» **WORK TO COMPLETE**
Reproduce exactly, with no pictures, each line from the opening of the material down through the line containing "SC = bpy.context.scene; COL = SC.collection".

○ ○ ○ ○ ○

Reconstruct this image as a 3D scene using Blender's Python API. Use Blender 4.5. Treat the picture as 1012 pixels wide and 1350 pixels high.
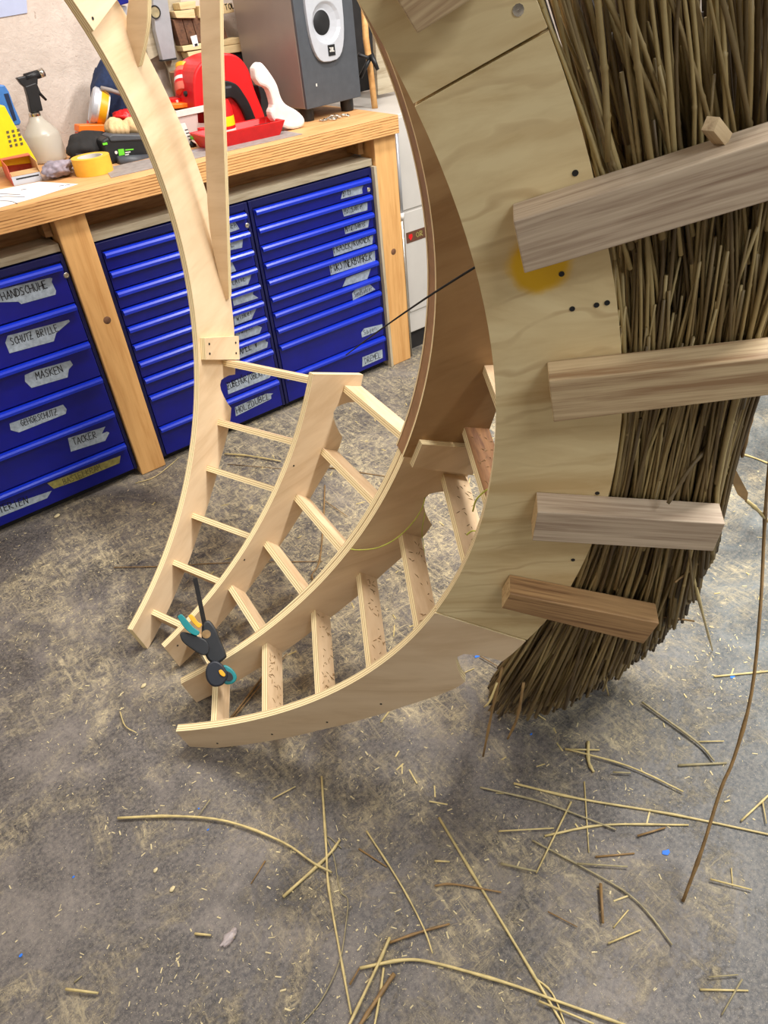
import bpy, bmesh, math, random
import numpy as np
from mathutils import Vector, Matrix, noise
for o in list(bpy.data.objects): bpy.data.objects.remove(o)
random.seed(7); rng = np.random.default_rng(7)
SC = bpy.context.scene; COL = SC.collection

# ------------------------------------------------------------------ camera
W_, H_, F_ = 1012.0, 1350.0, 967.0
_n = np.array([138., 1254., F_]); _n /= np.linalg.norm(_n)
_u = np.array([1711., -934., F_]); _u -= _n * _u.dot(_n); _u /= np.linalg.norm(_u)
_Z = -_n; _X = _u; _Y = np.cross(_Z, _X)
RC = np.stack([_X, _Y, _Z]); CAM = np.array([0, 0, 1.5])
cd = bpy.data.cameras.new('camera'); cam = bpy.data.objects.new('camera', cd); COL.objects.link(cam)
cd.sensor_fit = 'VERTICAL'; cd.sensor_height = 24; cd.sensor_width = 24 * W_ / H_; cd.lens = F_ / H_ * 24
cd.clip_start = 0.02
cam.matrix_world = Matrix([[*RC[0] * [1, -1, -1], 0], [*RC[1] * [1, -1, -1], 0], [*RC[2] * [1, -1, -1], 1.5], [0, 0, 0, 1]])
SC.camera = cam
# ------------------------------------------------------------------ world, lamps, exposure
w = bpy.data.worlds.new('world'); SC.world = w; w.use_nodes = True
w.node_tree.nodes['Background'].inputs[0].default_value = (0.8, 0.87, 1, 1)
w.node_tree.nodes['Background'].inputs[1].default_value = 0.3
SC.view_settings.view_transform = 'Standard'; SC.view_settings.look = 'None'
SC.view_settings.gamma = 1; SC.view_settings.use_curve_mapping = False
SC.view_settings.exposure = 0.55
def lamp(name, loc, size, energy, color, rot=(0, 0, 0)):
    l = bpy.data.lights.new(name, 'AREA'); l.shape = 'RECTANGLE'; l.size, l.size_y = size
    l.energy = energy; l.color = color
    o = bpy.data.objects.new(name, l); COL.objects.link(o); o.location = loc; o.rotation_euler = rot
    return o
lamp('ceiling_lamp', (2.3, 0.3, 2.84), (0.25, 1.3), 80, (1.0, 0.97, 0.93))
lamp('ceiling_lamp', (1.2, 1.65, 2.84), (1.3, 0.25), 39, (1.0, 0.95, 0.90))
lamp('ceiling_lamp', (-1.0, 1.5, 2.84), (0.25, 1.3), 13, (1.0, 0.96, 0.93))
lamp('ceiling_lamp', (0.6, -1.3, 2.84), (1.3, 0.25), 30, (0.88, 0.94, 1.0))

# ------------------------------------------------------------------ pixel helpers (points of the photograph put at their true depth)
def ray(p):
    d = np.array([p[0] - W_ / 2, p[1] - H_ / 2, F_]); return RC @ (d / np.linalg.norm(d))
def hit(p, P0, N):
    d = ray(p); return CAM + d * (np.dot(np.asarray(P0) - CAM, N) / d.dot(N))
def fl(p, z=0.0): return hit(p, (0, 0, z), np.array([0, 0, 1.]))
def onY(p, Y): return hit(p, (0, Y, 0), np.array([0, 1., 0]))
def at(p, dist): return CAM + ray(p) * dist

# ------------------------------------------------------------------ object helpers
WM = {}
def V(a): return Vector([float(x) for x in a])
def setup(o, M, parent):
    WM[o.name] = M
    if parent is not None:
        o.parent = parent; o.matrix_local = WM[parent.name].inverted() @ M
    else: o.matrix_world = M
def thing(name, label, cat, loc=(0, 0, 0), group=None, rz=0.0):
    o = bpy.data.objects.new(name, None); COL.objects.link(o); o.empty_display_size = 0.05
    setup(o, Matrix.Translation(V(loc)) @ Matrix.Rotation(rz, 4, 'Z'), None)
    tag(o, label, cat, group); return o
def tag(o, label=None, cat=None, group=None, kind=None):
    if label: o['label'] = label
    if cat: o['category'] = cat
    if group: o['group'] = group
    if kind: o['kind'] = kind
    return o
def frame(o, x, y, z):
    x, y, z = V(x).normalized(), V(y).normalized(), V(z).normalized()
    return Matrix([[x[0], y[0], z[0], o[0]], [x[1], y[1], z[1], o[1]], [x[2], y[2], z[2], o[2]], [0, 0, 0, 1]])
def fromto(p0, p1, up=(0, 0, 1)):
    x = (V(p1) - V(p0)).normalized(); u = V(up); z = (u - x * u.dot(x)).normalized(); y = z.cross(x)
    return frame(V(p0), x, y, z)
def mk(name, verts, faces, mat, parent=None, M=None, smooth=False, slots=None, idx=None):
    me = bpy.data.meshes.new(name); me.from_pydata([tuple(map(float, v)) for v in verts], [], faces)
    bm = bmesh.new(); bm.from_mesh(me); bmesh.ops.recalc_face_normals(bm, faces=bm.faces); bm.to_mesh(me); bm.free()
    for m in ([mat] + (slots or [])): me.materials.append(m)
    if idx:
        for p, i in zip(me.polygons, idx): p.material_index = i
    if smooth:
        for p in me.polygons: p.use_smooth = True
    o = bpy.data.objects.new(name, me); COL.objects.link(o)
    setup(o, M if M is not None else (WM[parent.name].copy() if parent is not None and parent.type == 'EMPTY' else Matrix()), parent)
    return o
def bev(o, w=0.003, seg=2):
    m = o.modifiers.new('bevel', 'BEVEL'); m.width = w; m.segments = seg; m.limit_method = 'ANGLE'; return o
def box(name, c, s, mat, parent=None, M=None, b=0.0, slots=None, idx=None):
    x, y, z = [q / 2 for q in s]; cx, cy, cz = c
    vs = [(cx + i * x, cy + j * y, cz + k * z) for i in (-1, 1) for j in (-1, 1) for k in (-1, 1)]
    fs = [(0, 1, 3, 2), (4, 6, 7, 5), (0, 4, 5, 1), (2, 3, 7, 6), (0, 2, 6, 4), (1, 5, 7, 3)]
    o = mk(name, vs, fs, mat, parent, M if M is not None else Matrix(), slots=slots, idx=idx)
    if b: bev(o, b)
    return o
def wbox(name, x0, x1, y0, y1, z0, z1, mat, parent=None, b=0.0):
    """axis-aligned box, its own origin at its centre"""
    return box(name, (0, 0, 0), (x1 - x0, y1 - y0, z1 - z0), mat, parent, Matrix.Translation(((x0 + x1) / 2, (y0 + y1) / 2, (z0 + z1) / 2)), b)
def beam(name, p0, p1, wd, th, mat, parent=None, up=(0, 0, 1), b=0.0, slots=None, idx=None):
    L = (V(p1) - V(p0)).length
    return box(name, (L / 2, 0, 0), (L, wd, th), mat, parent, fromto(p0, p1, up), b, slots, idx)
def tube_geo(pts, rad, n=6, knots=None):
    pts = [V(p) for p in pts]; vs = []; fs = []; N = len(pts)
    if not hasattr(rad, '__len__'): rad = [rad] * N
    up = None
    for i, p in enumerate(pts):
        t = (pts[min(i + 1, N - 1)] - pts[max(i - 1, 0)]).normalized()
        if up is None:
            up = Vector((0, 0, 1)) if abs(t.z) < .9 else Vector((1, 0, 0))
        u = (up - t * up.dot(t)).normalized(); v = t.cross(u); up = u
        for k in range(n):
            a = 2 * math.pi * k / n; vs.append(p + (u * math.cos(a) + v * math.sin(a)) * rad[i])
    for i in range(N - 1):
        for k in range(n):
            a, b = i * n + k, i * n + (k + 1) % n
            fs.append((a, b, b + n, a + n))
    fs.append(tuple(range(n))[::-1]); fs.append(tuple(range((N - 1) * n, N * n)))
    return vs, fs
def tube(name, pts, rad, mat, parent=None, n=8, smooth=True, M=None):
    vs, fs = tube_geo(pts, rad, n); M = M if M is not None else Matrix.Translation(V(pts[0]))
    Mi = M.inverted(); return mk(name, [Mi @ v for v in vs], fs, mat, parent, M, smooth)
def cr(pts, k=6):
    P = [np.array(p, float) for p in pts]; P = [2 * P[0] - P[1]] + P + [2 * P[-1] - P[-2]]; out = []
    for i in range(1, len(P) - 2):
        for j in range(k):
            t = j / k; a, b, c, d = P[i - 1:i + 3]
            out.append(0.5 * (2 * b + (c - a) * t + (2 * a - 5 * b + 4 * c - d) * t * t + (3 * b - a - 3 * c + d) * t ** 3))
    out.append(P[-2]); return out
def prism(name, poly, th, mat, parent=None, M=None, edge=None, b=0.0, z0=0.0):
    """2D outline extruded along local z from z0 to z0+th"""
    n = len(poly); vs = [(p[0], p[1], z0) for p in poly] + [(p[0], p[1], z0 + th) for p in poly]
    fs = [tuple(range(n))[::-1], tuple(range(n, 2 * n))] + [(i, (i + 1) % n, (i + 1) % n + n, i + n) for i in range(n)]
    idx = [0, 0] + [1 if edge else 0] * n
    o = mk(name, vs, fs, mat, parent, M, slots=[edge] if edge else None, idx=idx)
    if b: bev(o, b)
    return o
def yprism(name, px, Y, th, mat, parent=None, b=0.0, smooth=False):
    """outline given on the vertical plane y=Y, extruded away from the viewer; origin at its centre"""
    P = [onY(p, Y) for p in px]
    if Y > 2.5 and max(p[2] for p in P) > 1.01:
        for p in P: p[2] = max(p[2], 1.0006)
    c = np.mean(P, axis=0)
    M = frame(c, (1, 0, 0), (0, 0, 1), (0, -1, 0))
    return prism(name, [(p[0] - c[0], p[2] - c[2]) for p in P], -th, mat, parent, M, b=b)
def lathe(name, prof, mat, parent=None, M=None, n=24, smooth=True):
    vs = []; fs = []
    for r, z in prof:
        for k in range(n): a = 2 * math.pi * k / n; vs.append((r * math.cos(a), r * math.sin(a), z))
    for i in range(len(prof) - 1):
        for k in range(n): a, b = i * n + k, i * n + (k + 1) % n; fs.append((a, b, b + n, a + n))
    if prof[0][0] > 1e-5: fs.append(tuple(range(n))[::-1])
    if prof[-1][0] > 1e-5: fs.append(tuple(range((len(prof) - 1) * n, len(prof) * n)))
    o = mk(name, vs, fs, mat, parent, M if M is not None else Matrix(), False)
    if smooth:
        for p in o.data.polygons: p.use_smooth = len(p.vertices) == 4
        m = o.modifiers.new('es', 'EDGE_SPLIT'); m.split_angle = math.radians(40)
    return o
def blob(name, c, rad, mat, parent=None, rz=0.0, amp=0.25, sc=2.2, seed=0, zmin=None, sub=4, ridge=False, rot=None):
    bm = bmesh.new(); bmesh.ops.create_icosphere(bm, subdivisions=sub, radius=1)
    M = Matrix.Translation(V(c)) @ (rot if rot is not None else Matrix.Rotation(rz, 4, 'Z'))
    for v in bm.verts:
        q = v.co * sc + Vector((seed * 7.3, seed * 3.1, seed * 1.7)); f = noise.noise(q) + .5 * noise.noise(q * 2.3)
        if ridge: f = 0.6 - abs(f) * 1.8
        v.co *= (1 + amp * f); v.co = Vector((v.co.x * rad[0], v.co.y * rad[1], v.co.z * rad[2]))
        if zmin is not None:
            wz = (M @ v.co).z
            if wz < zmin: v.co = M.inverted() @ (Vector(((M @ v.co).x, (M @ v.co).y, zmin)))
    me = bpy.data.meshes.new(name); bm.to_mesh(me); bm.free(); me.materials.append(mat)
    for p in me.polygons: p.use_smooth = True
    o = bpy.data.objects.new(name, me); COL.objects.link(o); setup(o, M, parent); return o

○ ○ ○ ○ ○

» **RESULT OF THIS TASK**
Reconstruct this image as a 3D scene using Blender's Python API. Use Blender 4.5. Treat the picture as 1012 pixels wide and 1350 pixels high.
import bpy, bmesh, math, random
import numpy as np
from mathutils import Vector, Matrix, noise
for o in list(bpy.data.objects): bpy.data.objects.remove(o)
random.seed(7); rng = np.random.default_rng(7)
SC = bpy.context.scene; COL = SC.collection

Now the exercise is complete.